Auf Nachfrage erklärte eine Sprecherin des IKK e.V. hierzu gegenüber kkdirekt: "Wenn Institutionen aus dem Bereich der GKV freiwillig eine Veröffentlichung vornehmen, so ist das ihre Entscheidung. Derzeit sehen wir uns nicht veranlasst, eine Veröffentlichung vorzunehmen." Der BKK Dachverband äußert sich trotz Anfrage nicht zum Thema. Der Vorgang sei zur Prüfung in der juristischen Fachabteilung, so eine Sprecherin des Verbandes am 07.03.2024 gegenüber kkdirekt. In der GuV der BKK-Dachorganisation werden die Löhne und Gehälter lediglich mit einer Gesamtsumme (2022: rd. 5,4 Millionen Euro) ausgewiesen.

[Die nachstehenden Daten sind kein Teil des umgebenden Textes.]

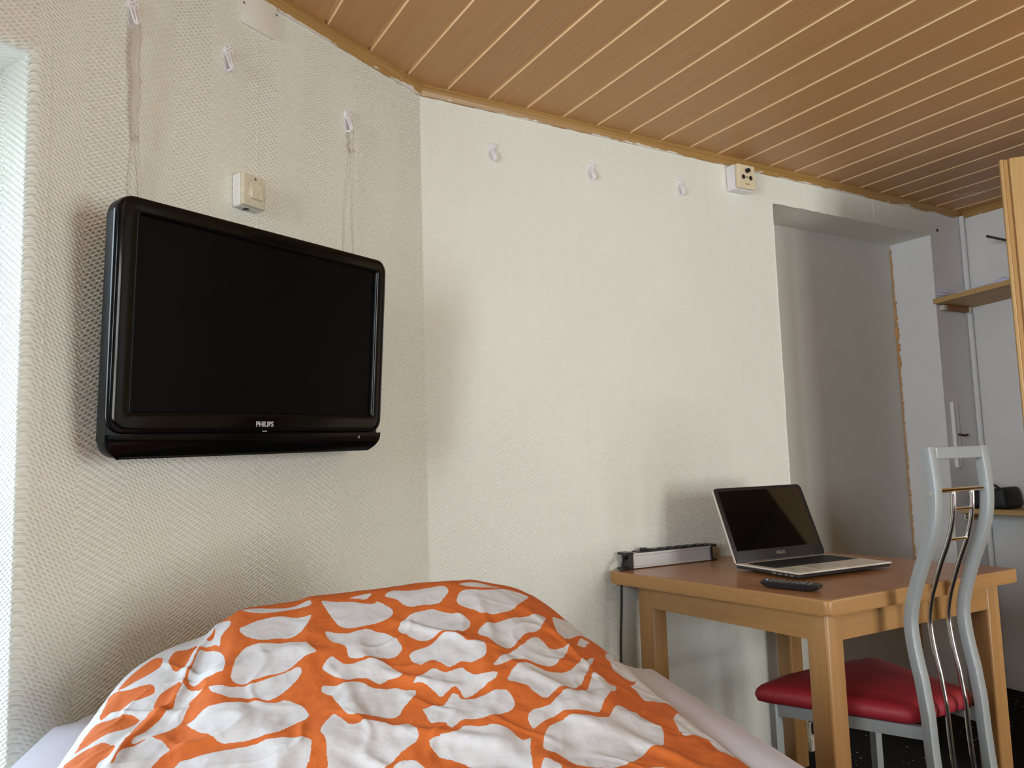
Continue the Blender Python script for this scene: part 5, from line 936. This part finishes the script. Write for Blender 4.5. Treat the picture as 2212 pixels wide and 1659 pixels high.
# black bag
bg = thing('bag', 'small black bag lying on the lower shelf, seen through the chair back', 'bag', (3.57, 1.905, ZC - .283))
bm = bmesh.new(); box(bm, (-.06, -.085, 0), (.085, .075, .085), .022, 4)
for v in bm.verts: v.co += Vector((math.sin(v.co.y * 60) * .004, math.sin(v.co.z * 70 + v.co.x * 40) * .005, -.012 * (v.co.y / .08) * (v.co.z > .05)))
link('body', bm, M['bag'], bg, smooth=True)
bm = bmesh.new(); tube(bm, catmull([(-.03, -.06, .08), (-.045, -.03, .105), (-.04, .02, .102), (-.03, .05, .078)], 6), .006, 8); link('handle', bm, M['bag'], bg, smooth=True)
# iron peg
bm = bmesh.new(); cyl(bm, (3.50, 1.79, ZC + .909), (XE + .002, 1.79, ZC + .909), .0055, 14)
tag(link('wall_peg', bm, M['iron'], smooth=True, auto=50), 'dark iron peg sticking out of the right wall beside the wardrobe door', 'peg')
# latch plate below the upper shelf
lt = thing('latch_plate', 'narrow pale latch plate with dark lever on the wall strip below the upper shelf', 'latch', (3.495, YW, ZC + .05))
link('plate', boxm((-.026, -.008, -.15), (.024, 0, .145), .002, 1), M['white_plastic'], lt)
link('rib', boxm((-.026, -.016, -.15), (-.019, -.007, .145), .001, 1), M['frame_white'], lt)
bm = bmesh.new(); tube(bm, catmull([(.008, -.006, -.002), (.016, -.022, -.006), (.034, -.026, -.008), (.05, -.026, -.004)], 5), .005, 8); link('lever', bm, M['iron'], lt, smooth=True)
# hole in the wall
bm = bmesh.new(); box(bm, (-.0065, -.0012, -.0065), (.0065, .001, .0065)); tag(link('wall_plug', bm, M['dark'], loc=(3.487, YW, ZC + .992)), 'small dark plug hole in the wall above the niche\'s right edge', 'plug')

# ------------------------------------------------------------------ wardrobe with its door standing open
wd = thing('wardrobe', 'tall pale beech wardrobe with its door standing open, by the right wall', 'wardrobe', (3.1, .80, 0))
WH = ZC + .949
bm = bmesh.new()
box(bm, (.0, -1.1, 0), (.58, -1.082, WH)); box(bm, (0, -.018, 0), (.58, 0, WH)); box(bm, (0, -1.082, WH - .018), (.58, -.018, WH))
box(bm, (0, -1.082, .05), (.58, -.018, .068)); box(bm, (.572, -1.082, .068), (.58, -.018, WH - .018)); box(bm, (.02, -1.082, 0), (.04, -.018, .05))
link('carcass', bm, M['wardrobe'], wd)
dl = .65; da = math.atan2(.81, -.59)
dr = link('door', boxm((0, -.006, .05), (dl - .028, .012, WH), .001, 1), M['wardrobe'], wd, loc=(-.004, .004, 0), rot=(0, 0, da))
link('edge_strip', boxm((dl - .0285, -.004, .05), (dl - .010, .004, WH - .001)), M['beech_z'], dr)
link('edge_strip', boxm((dl - .024, -.004, .05), (dl - .010, .009, WH - .001), .002, 1), M['wardrobe_dim'], dr)
link('edge_strip', boxm((dl - .0105, -.006, .05), (dl, .013, WH), .003, 2), M['wardrobe'], dr)
bm = bmesh.new(); box(bm, (dl - .045, -.003, .95), (dl - .035, .034, .96)); box(bm, (dl - .045, -.003, 1.05), (dl - .035, .034, 1.06)); box(bm, (dl - .046, .03, .94), (dl - .034, .038, 1.07), .002, 1); link('handle', bm, M['chrome'], dr)
d2 = link('door', boxm((-.018, -1.1, .05), (-.001, -.55, WH), .001, 1), M['wardrobe'], wd)

# ------------------------------------------------------------------ daylight
def area(name, loc, direction, sx, sy, power, col):
    l = bpy.data.lights.new(name, 'AREA'); l.shape = 'RECTANGLE'; l.size = sx; l.size_y = sy; l.energy = power; l.color = col
    o = bpy.data.objects.new(name, l); C.objects.link(o); o.location = loc
    o.rotation_euler = Vector(direction).to_track_quat('-Z', 'Z').to_euler(); return o
c_, s_ = math.cos(ANG), math.sin(ANG)
area('daylight_side_window', onA((AX0 + AX1) / 2, .42, (AZ0 + AZ1) / 2 - ZC), (s_, -c_, 0), 1.25, 1.55, 30, (.70, .87, 1.0))
area('daylight_left_window', (LX - .4, (GY0 + GY1) / 2, (GZ0 + GZ1) / 2 + .03), (1, 0, 0), GY1 - GY0, GZ1 - GZ0, 58, (.86, .94, 1.0))
area('daylight_balcony_window', ((WX0 + WX1) / 2, WY - .45, (WZ0 + WZ1) / 2 + .05), (0, 1, 0), WX1 - WX0, WZ1 - WZ0, 58, (.985, .985, .95))
w = bpy.data.worlds.new('World'); SC.world = w; w.use_nodes = True
bgn = w.node_tree.nodes.get('Background') or w.node_tree.nodes.new('ShaderNodeBackground')
bgn.inputs[0].default_value = (.75, .87, 1, 1); bgn.inputs[1].default_value = 1.0

# ------------------------------------------------------------------ camera
yaw, pitch, roll = .53209468, .09648154, -.03067353
cy_, sy_, cp_, sp_ = math.cos(yaw), math.sin(yaw), math.cos(pitch), math.sin(pitch)
fwd = Vector((sy_ * cp_, cy_ * cp_, sp_)); rt = Vector((cy_, -sy_, 0)); up = rt.cross(fwd)
r2 = math.cos(roll) * rt + math.sin(roll) * up; u2 = -math.sin(roll) * rt + math.cos(roll) * up
cam = bpy.data.cameras.new('camera'); cam.sensor_width = 36; cam.lens = 1666.0 / 2212 * 36; cam.clip_start = .02
co_ = bpy.data.objects.new('camera', cam); C.objects.link(co_)
mw = Matrix((r2, u2, -fwd)).transposed().to_4x4(); mw.translation = (0, 0, ZC); co_.matrix_world = mw
SC.camera = co_
vs = SC.view_settings; vs.view_transform = 'Standard'; vs.look = 'None'; vs.gamma = 1; vs.use_curve_mapping = False; vs.exposure = 1.12
SC.cycles.use_denoising = True; SC.cycles.max_bounces = 10; SC.cycles.diffuse_bounces = 6
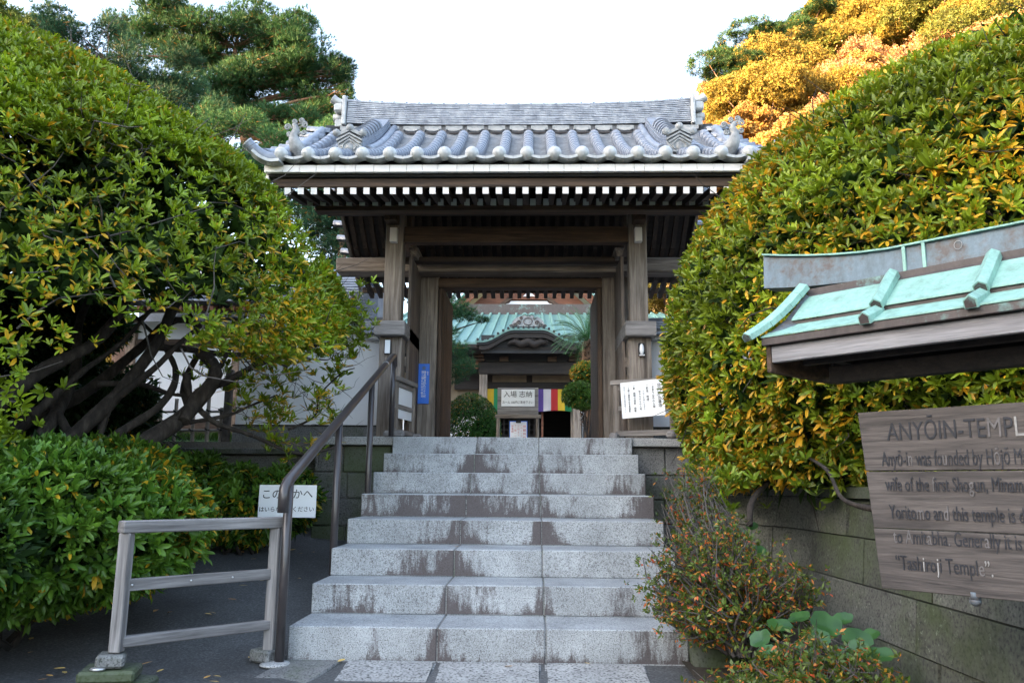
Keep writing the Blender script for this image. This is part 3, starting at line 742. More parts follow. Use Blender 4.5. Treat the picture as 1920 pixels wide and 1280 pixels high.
# up-curled corner tiles
for s in (-1, 1):
    pts = [(s * 2.27, YE + .02, 4.12), (s * 2.38, YE, 4.125), (s * 2.46, YE - .02, 4.155), (s * 2.53, YE - .05, 4.205), (s * 2.575, YE - .07, 4.245)]
    P2, r2 = smooth_path(pts, [0.055, 0.055, 0.055, 0.055, 0.058], 4); mb = MB(); mb.tube(P2, r2, 14); mb.build('corner_tile', MT['tile'], G)
    mb = MB(); d = (P2[-1] - P2[-2]).normalized(); mb.tube([P2[-1], P2[-1] + d * 0.012], 0.062, 16, sm=False); mb.build('corner_tile_face', MT['tile_pale'], G)
    pts = [(s * 2.25, YE - .01, 4.075), (s * 2.36, YE - .01, 4.07), (s * 2.46, YE - .03, 4.105), (s * 2.53, YE - .05, 4.16)]
    P2, _ = smooth_path(pts, [0.03] * 4, 4); mb = MB()
    for i in range(len(P2) - 1): mb.beam(P2[i], P2[i + 1], 0.14, 0.03)
    mb.build('corner_lip', MT['tile_pale'], G)
# verge rolls: short barrels pointing sideways, front and rear slopes
vr = half_barrel(0.062, 0.062, 0.30, skirt=0.02)
for s in (-1, 1):
    y = 2.78
    while y < 6.8:
        if abs(y - 4.7) > 0.2:
            o = place(vr, 'verge_tile', (s * 2.66, y, roof_z(y) + 0.015), (-s, 0, -0.10), parent=G, jit=0.01)
        y += 0.245
    P2 = [(s * 2.47, YR - 2.2 + 0.11 * i, roof_z(YR - 2.2 + 0.11 * i) + 0.02) for i in range(19)]
    mb = MB(); mb.tube(P2, 0.06, 10); mb.build('verge_roll', MT['tile'], G)
# main ridge: thin courses, each tile a little box
mb = MB(); nc = 12; H0, H1 = 5.50, 5.80
def rup(x): return 0.036 * (abs(x) / 2.2) ** 3
for c_ in range(nc):
    z0 = H0 + (H1 - H0) * c_ / nc; z1 = H0 + (H1 - H0) * (c_ + 1) / nc; x = -2.19 + random.uniform(-.12, 0); hw = 0.13 - 0.002 * c_
    while x < 2.2:
        l = random.uniform(0.13, 0.22); a = max(x, -2.19); b = min(x + l, 2.2); x += l
        if b - a < 0.02: continue
        k = 1 + c_ / nc; d = random.uniform(-.004, .004); g = 0.0035
        for sy in (-1, 1):
            ya, yb = (4.70 - hw + d, 4.70) if sy < 0 else (4.70, 4.70 + hw)
            mb.hexa([(a + .0015, ya, z0 + rup(a) * k + g), (b - .0015, ya, z0 + rup(b) * k + g), (b - .0015, yb, z0 + rup(b) * k + g), (a + .0015, yb, z0 + rup(a) * k + g),
                     (a + .0015, ya, z1 + rup(a) * k - g), (b - .0015, ya, z1 + rup(b) * k - g), (b - .0015, yb, z1 + rup(b) * k - g), (a + .0015, yb, z1 + rup(a) * k - g)])
tag(mb.build('ridge_tile_courses', MT['tile_ridge'] if 'tile_ridge' in MT else MT['tile'], G), kind='stuff')
P2 = [(-2.2 + i * 0.22, 4.70, 5.80 + 2 * rup(-2.2 + i * 0.22)) for i in range(21)]
mb = MB(); mb.tube(P2, 0.05, 10); 
for i in range(27): x = -2.1 + i * 0.1615; mb.tube([(x, 4.70, 5.802 + 2 * rup(x)), (x + 0.022, 4.70, 5.802 + 2 * rup(x))], 0.059, 12)
mb.build('ridge_cap', MT['tile'], G)
mb = MB(); mb.box(-2.19, 2.19, 4.60, 4.80, 5.38, 5.505); mb.build('ridge_bed', MT['tile_dark'], G)
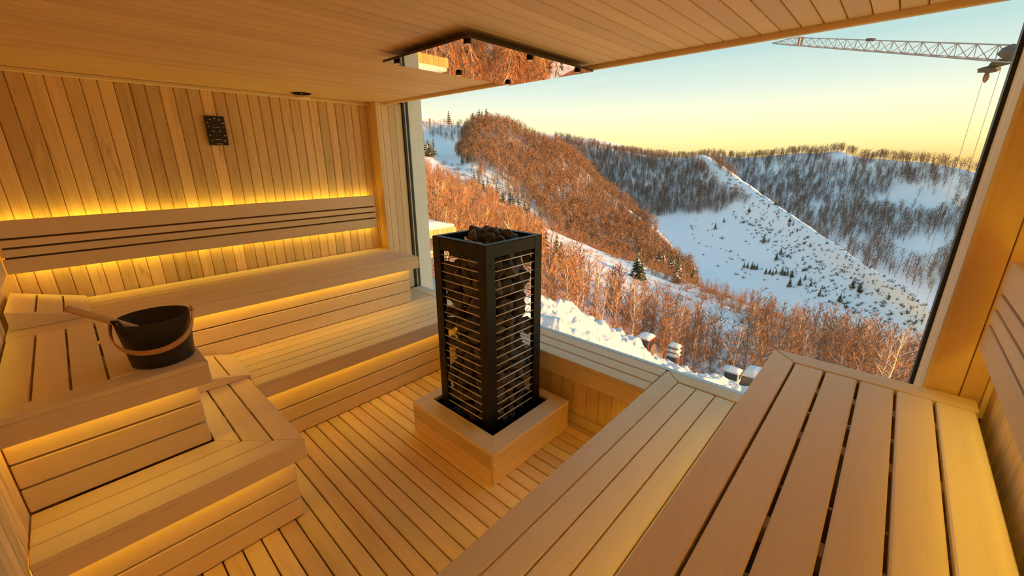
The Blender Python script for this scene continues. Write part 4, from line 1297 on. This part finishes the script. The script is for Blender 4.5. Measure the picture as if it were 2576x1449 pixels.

Kassen tragen Intransparenz ihrer Verbände mit
Während verschiedene Betriebs- und Innungskrankenkassen die Bedeutung der Transparenz auch gegenüber ihren Versicherten betonen und regelmäßig Transparenzberichte vorlegen, gestehen sie den von ihnen finanzierten Interessenvertretungen auf Bundesebene eine gewisse Intransparenz zu. Vor dem Hintergrund, dass sie als Mitglieder der Vereine entsprechenden Einfluss nehmen könnten, erscheint dies in Bezug auf die Durchgängigkeit der Transparenz wie ein Widerspruch.